Peter John grew up to be a gangly little boy, ‘shy and self-conscious, like a spider, all arms and legs’, as he said of himself. He was good at making himself invisible, shrinking back into the shadows and keeping quiet when the mistress of the house approached. This was a potent memory that stayed with him all his life. He remembered playing football in the kitchen, kicking his ball hard against the painted cupboards (now encased in Perspex to conserve the artwork). ‘I used to be kicking or pinging a ball about in there, and would hear Mrs Bell coming through from the other side, and would have to stop, or think about stopping.’ He would also play in Vanessa and Duncan’s old car, left in the apple room throughout wartime due to petrol rationing. ‘I didn’t do it if Mrs Bell was going to possibly come round the corner. No, I’d leap out again! I had good ears in those days.’

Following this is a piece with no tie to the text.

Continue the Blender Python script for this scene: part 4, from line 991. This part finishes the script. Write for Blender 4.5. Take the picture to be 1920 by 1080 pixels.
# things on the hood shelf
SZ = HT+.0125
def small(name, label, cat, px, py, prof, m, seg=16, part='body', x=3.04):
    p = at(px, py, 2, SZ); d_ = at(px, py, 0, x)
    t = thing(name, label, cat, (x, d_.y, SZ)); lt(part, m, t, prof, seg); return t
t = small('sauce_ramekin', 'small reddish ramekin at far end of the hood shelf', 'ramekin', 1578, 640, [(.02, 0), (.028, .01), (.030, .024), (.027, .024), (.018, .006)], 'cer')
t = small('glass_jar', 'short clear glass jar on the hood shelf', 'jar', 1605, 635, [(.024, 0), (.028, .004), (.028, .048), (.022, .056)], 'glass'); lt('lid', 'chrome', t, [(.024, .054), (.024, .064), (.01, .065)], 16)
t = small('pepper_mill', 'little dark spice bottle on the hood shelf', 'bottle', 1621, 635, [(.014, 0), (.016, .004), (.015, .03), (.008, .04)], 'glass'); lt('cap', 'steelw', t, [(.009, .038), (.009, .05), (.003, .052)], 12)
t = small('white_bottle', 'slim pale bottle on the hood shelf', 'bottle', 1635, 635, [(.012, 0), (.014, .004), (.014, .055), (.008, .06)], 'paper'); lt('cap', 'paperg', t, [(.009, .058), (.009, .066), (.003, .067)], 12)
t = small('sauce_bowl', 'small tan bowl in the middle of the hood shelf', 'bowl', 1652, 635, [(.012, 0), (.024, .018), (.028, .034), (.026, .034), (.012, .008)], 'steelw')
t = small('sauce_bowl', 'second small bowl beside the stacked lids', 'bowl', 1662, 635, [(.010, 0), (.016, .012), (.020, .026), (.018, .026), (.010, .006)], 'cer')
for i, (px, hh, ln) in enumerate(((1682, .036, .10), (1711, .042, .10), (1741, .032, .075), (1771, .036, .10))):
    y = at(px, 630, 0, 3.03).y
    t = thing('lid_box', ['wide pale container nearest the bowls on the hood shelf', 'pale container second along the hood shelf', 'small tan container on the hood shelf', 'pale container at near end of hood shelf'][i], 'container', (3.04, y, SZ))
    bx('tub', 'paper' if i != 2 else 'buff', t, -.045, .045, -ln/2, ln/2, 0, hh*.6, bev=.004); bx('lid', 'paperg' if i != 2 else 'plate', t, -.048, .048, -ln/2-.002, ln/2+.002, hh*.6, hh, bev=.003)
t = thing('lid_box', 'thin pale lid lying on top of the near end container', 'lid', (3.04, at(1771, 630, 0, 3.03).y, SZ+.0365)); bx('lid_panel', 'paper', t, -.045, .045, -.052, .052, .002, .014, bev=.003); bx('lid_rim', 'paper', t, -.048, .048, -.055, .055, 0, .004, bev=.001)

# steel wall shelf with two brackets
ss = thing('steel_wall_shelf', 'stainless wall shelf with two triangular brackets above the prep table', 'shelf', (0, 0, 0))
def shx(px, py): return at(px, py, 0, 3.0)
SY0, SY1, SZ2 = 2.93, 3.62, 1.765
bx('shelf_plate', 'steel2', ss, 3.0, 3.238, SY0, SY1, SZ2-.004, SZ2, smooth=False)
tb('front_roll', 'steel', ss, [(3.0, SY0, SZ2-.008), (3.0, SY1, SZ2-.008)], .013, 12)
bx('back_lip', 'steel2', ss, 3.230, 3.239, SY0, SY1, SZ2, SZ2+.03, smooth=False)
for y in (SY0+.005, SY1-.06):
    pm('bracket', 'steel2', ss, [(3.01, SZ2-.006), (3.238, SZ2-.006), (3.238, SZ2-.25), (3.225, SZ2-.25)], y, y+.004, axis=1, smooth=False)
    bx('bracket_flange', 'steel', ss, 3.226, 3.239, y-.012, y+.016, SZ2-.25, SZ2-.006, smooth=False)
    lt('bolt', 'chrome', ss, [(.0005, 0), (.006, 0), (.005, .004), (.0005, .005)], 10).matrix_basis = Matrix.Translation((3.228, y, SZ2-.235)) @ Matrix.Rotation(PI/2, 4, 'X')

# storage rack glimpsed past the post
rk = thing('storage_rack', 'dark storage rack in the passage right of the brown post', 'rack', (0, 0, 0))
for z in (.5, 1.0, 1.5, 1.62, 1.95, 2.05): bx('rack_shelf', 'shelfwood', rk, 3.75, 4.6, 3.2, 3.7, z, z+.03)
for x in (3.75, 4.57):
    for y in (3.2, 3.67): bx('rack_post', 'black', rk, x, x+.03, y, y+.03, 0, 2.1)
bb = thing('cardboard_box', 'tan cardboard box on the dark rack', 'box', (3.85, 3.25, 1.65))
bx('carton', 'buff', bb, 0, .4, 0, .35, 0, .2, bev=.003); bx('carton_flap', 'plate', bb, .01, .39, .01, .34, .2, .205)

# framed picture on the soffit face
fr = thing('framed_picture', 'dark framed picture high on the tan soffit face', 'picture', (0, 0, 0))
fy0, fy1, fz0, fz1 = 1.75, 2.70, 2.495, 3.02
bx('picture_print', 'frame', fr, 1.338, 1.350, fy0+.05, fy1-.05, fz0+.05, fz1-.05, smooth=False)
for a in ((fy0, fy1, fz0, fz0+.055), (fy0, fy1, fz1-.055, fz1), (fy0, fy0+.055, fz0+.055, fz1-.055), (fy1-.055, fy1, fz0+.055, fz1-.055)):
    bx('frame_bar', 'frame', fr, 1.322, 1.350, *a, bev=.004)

Vanessa used to gaze out from her attic studio, deep in thought–only to snap to when she spotted a small boy climbing the wall by the chicken run, hand outstretched towards a juicy pear. A Bell pear. ‘Would you stop Peter John helping himself to our fruit?’ she would say to Grace, who would have to nod her head and bite her lip. When visitors were sitting round the dinner table, Vanessa objected if the Higgenses cut across the garden in front of the house, past the small dining-room window. They were supposed to go the long way round, by the chicken run.

She was a dominant, rather terrifying figure to young Peter John. Mrs Bell had, as he put it, a ‘foreboding appearance’. She was ‘strange with her attire. She struck me as one of the original hippies, long before the hippy people came about, with her large hats and shawls and scarves.’ When he became a father, his young daughter Jacqueline refused to visit the farmhouse because she was convinced there was a witch, even though Mrs Bell was no longer alive.

For all his skulking in the shadows, Peter John enjoyed a childhood of tremendous freedom, playing in the outlying fields and barns with his friends, servants’ sons from the local big houses Tilton and Firle Place. He was allowed to use Vanessa’s piano, although he hated the lessons Grace forced upon him at great expense. She tried him at the piano and she tried him at the violin, but Peter John did not excel in music. He didn’t have an ear. He would nervously knock on Clive Bell’s study door, where the master of the house sat at his desk surrounded by piles of books, to ask for help with some esoteric piece of schoolwork. ‘He was a charming person, but he would be very aloof if he had any of his friends…then I’m afraid you were just a little boy and you were not to be seen.’

His first birthday in May 1936 marked the last blithely hedonistic summer at Charleston. While Grace laboured in the kitchen and the stuffy attic, cooking the food, changing the bed linen, keeping herself, Walter and the baby out of the way, Vanessa wrote letters describing gay house parties and bright young things. Angelica was now a strikingly beautiful 18-year-old who had made her ‘debut’ in Bloomsbury in a hat ‘which she said (and I believe it!) had caused a sensation in Paris’, as Vanessa wrote to her eldest son Julian, who was teaching in China. Charleston, she told him, was

in a state of pandemonium…full of young people in very high spirits, laughing a great deal at their own jokes, singing and playing all the time and lying about in the garden, which is simply a dithering blaze of flowers and butterflies and apples…Everyone has been going about half naked and getting brown, Angelica looks very well and wears hardly any clothes.

By the summer of 1937, everything had changed. When Peter John was two, Julian Bell set off hot-headedly for the Spanish Civil War, despite the anguished warnings of his mother. ‘It can happen so easily,’ she had prophesied that February, ‘but it mustn’t happen to the really valuable people if one can possibly help it.’ Six weeks later, aged 29, he died of a shrapnel wound to the chest while driving an ambulance. Vanessa broke down and took to her bed at Fitzroy Street. Grace wrote to her mistress about her loss–this same teenage boy she had once sat close to at the top of Firle Beacon, seeing the sun rise gloriously. She still had two schoolboy portraits of a brooding, bespectacled Julian, probably pressed upon her that flirtatious summer of 1924. She kept these to her death. It is the only letter from Grace to Vanessa to survive, kept as it was with her mistress’s letters of condolence.

Dear Mrs Bell,

Please forgive me writing to you now, but I wish to tell you, how terribly sorry I am to hear of Julian’s death, & how deeply I sympathise with you. I’m afraid this is not a time, when I can do anything to help you, although I wish I could.

Yours sincerely,

Grace8

When Vanessa was well enough to return to Charleston, Grace found her weeping uncontrollably in the garden. No one understood her need to talk about Julian.